The US has extended the deadline for TikTok to divest or be shut down on several occasions, with the grace period now running until Dec 16. The Sep 25 executive order stated the US Attorney General would not take any action regarding the app over the subsequent 120 days.

At stake are about 170 million American TikTok users, some of whom have voiced concerns about the impact a restriction of the app would have on free speech and the platform’s role in shaping social issues.

China’s current position is “hard to assess” because the fine print has not been publicised, said Alfredo Montufar-Helu, managing director at advisory firm GreenPoint.

“The exact terms and conditions reflected in whatever agreement is reached on TikTok are not known, and so it’s uncertain if the deal is in jeopardy,” said Beijing-based lawyer James Zimmerman.

“But given the current state of relations, everything is on the table and nothing is immune to being retracted, altered or otherwise taken back.”

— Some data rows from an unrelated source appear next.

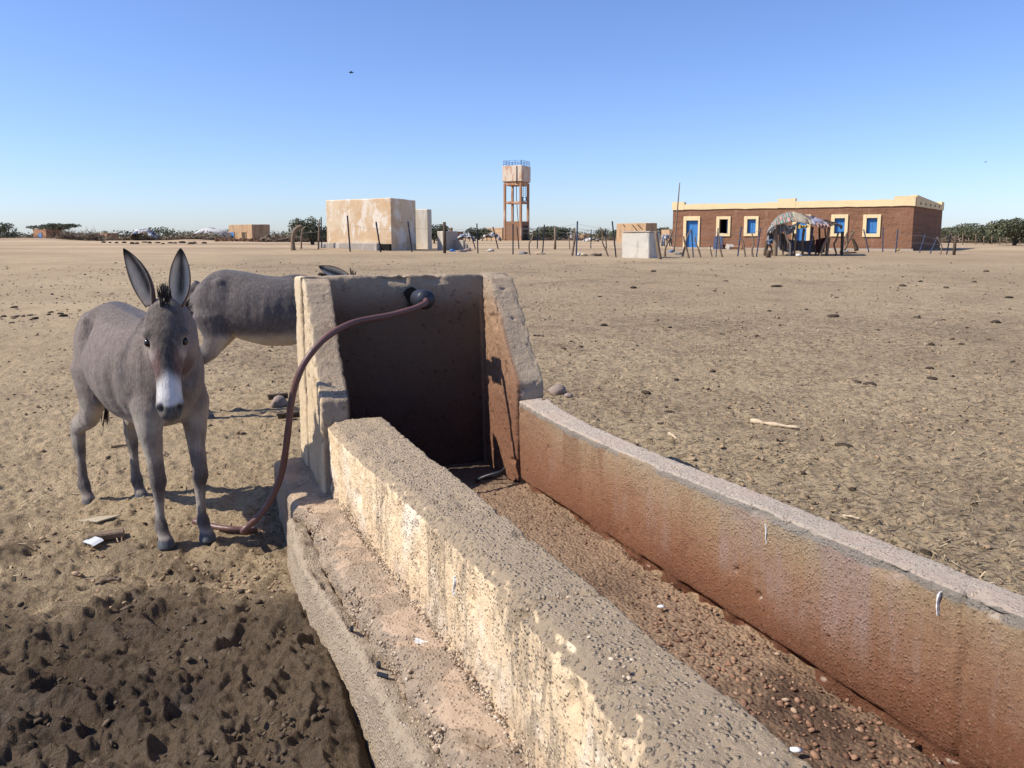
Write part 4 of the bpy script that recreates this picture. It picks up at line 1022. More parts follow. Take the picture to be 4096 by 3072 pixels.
# ------------------------------------------------------------------ things across the plain
def bear(px, D, py=245.0):
    """ground position at depth D in the direction of a point of the photograph"""
    x = (px - 512.0) / FPX; v = -(py - 337.37) / FPX
    return x * D / (math.cos(PITCH) + v * math.sin(PITCH)), D

def elev(py, D):
    v = -(py - 337.37) / FPX
    return EYE + D * (-math.sin(PITCH) + v * math.cos(PITCH)) / (math.cos(PITCH) + v * math.sin(PITCH))

def wall_grid(mb, a, b, z0, z1, holes, t, mi=0):
    """one wall from a to b with rectangular holes [(t0,t1,z0,z1)] cut through, thickness t towards the back"""
    a = Vector((a[0], a[1], 0)); b = Vector((b[0], b[1], 0)); L = (b - a).length; d = (b - a) / L; nb = Vector((-d.y, d.x, 0))
    ts = sorted({0, L, *[h[0] for h in holes], *[h[1] for h in holes]}); zs = sorted({z0, z1, *[h[2] for h in holes], *[h[3] for h in holes]})
    for i in range(len(ts) - 1):
        for j in range(len(zs) - 1):
            tm, zm = (ts[i] + ts[i + 1]) / 2, (zs[j] + zs[j + 1]) / 2
            if any(h[0] < tm < h[1] and h[2] < zm < h[3] for h in holes): continue
            f = [a + d * tt + Vector((0, 0, zz)) for tt, zz in ((ts[i], zs[j]), (ts[i + 1], zs[j]), (ts[i + 1], zs[j + 1]), (ts[i], zs[j + 1]))]
            mb.add(f, [(0, 1, 2, 3)], mi); mb.add([p + nb * t for p in f], [(3, 2, 1, 0)], mi)
    for h in holes:
        f = [a + d * tt + Vector((0, 0, zz)) for tt, zz in ((h[0], h[2]), (h[1], h[2]), (h[1], h[3]), (h[0], h[3]))]; k = [p + nb * t for p in f]
        mb.add(f + k, [(0, 1, 5, 4), (1, 2, 6, 5), (2, 3, 7, 6), (3, 0, 4, 7)], mi)
    return d, nb, L

def rough_box(name, quad, z0, z1, mat, parent, jit=0.03, seed=1, seg=0.7):
    """hand-built looking wall block: subdivided prism with uneven faces"""
    bm = bmesh.new(); n = len(quad)
    z1 = z1 if hasattr(z1, '__len__') else [z1] * n
    vb = [bm.verts.new((q[0], q[1], z0)) for q in quad]; vt = [bm.verts.new((q[0], q[1], z1[i])) for i, q in enumerate(quad)]
    bm.faces.new(vb[::-1]); bm.faces.new(vt)
    for i in range(n): bm.faces.new((vb[i], vb[(i + 1) % n], vt[(i + 1) % n], vt[i]))
    bmesh.ops.recalc_face_normals(bm, faces=bm.faces[:])
    bmesh.ops.bevel(bm, geom=bm.edges[:], offset=0.035, segments=1, affect='EDGES')
    bmesh.ops.subdivide_edges(bm, edges=[e for e in bm.edges if e.calc_length() > seg], cuts=5, use_grid_fill=True)
    for v in bm.verts:
        v.co += mnoise.noise_vector(v.co * 0.9 + Vector((seed, 0, 0))) * jit
    me = bpy.data.meshes.new(name); bm.to_mesh(me); bm.free(); me.materials.append(mat)
    o = bpy.data.objects.new(name, me); COL.objects.link(o)
    if parent: o.parent = parent
    return o

def rel(parent, o):
    """children were modelled in world metres: keep them there under a thing that stands elsewhere"""
    o.parent = parent; o.matrix_parent_inverse = Matrix.Translation(-Vector(parent.location)); return o

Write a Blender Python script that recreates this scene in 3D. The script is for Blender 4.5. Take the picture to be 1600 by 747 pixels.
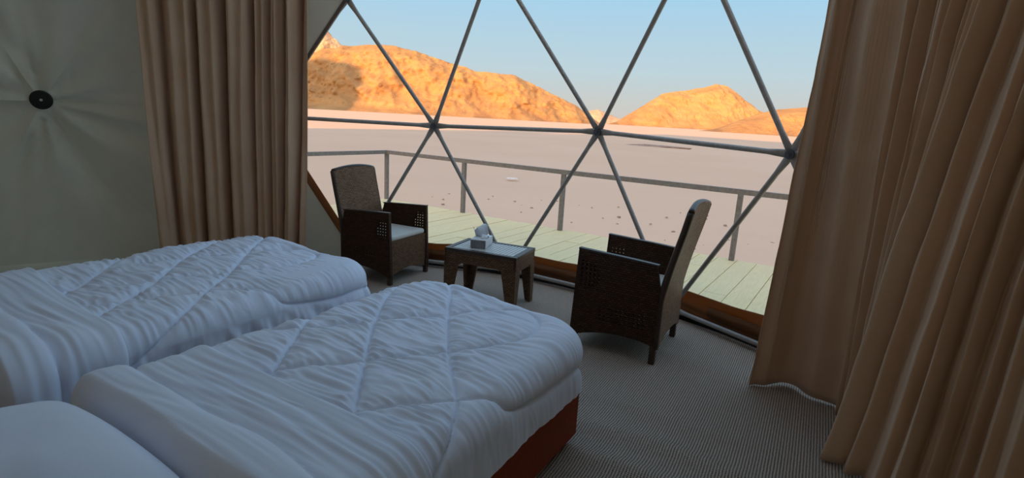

Beijing and Washington held “working-level talks” on Monday despite the recent spike in tensions, according to China’s Ministry of Commerce, with communication continuing under a framework built during trade negotiations earlier this year.

“Softer language” from the two powers should reduce any threat to the TikTok accord, Montufar-Helu said, adding this “signals they really want to avoid escalating to a point of no return”.

“Of course (the TikTok deal) is more fragile than before, but in terms of probabilities, I think it is more likely than not that the deal will go on. I don’t think it’s going to fall through,” Montufar-Helu said.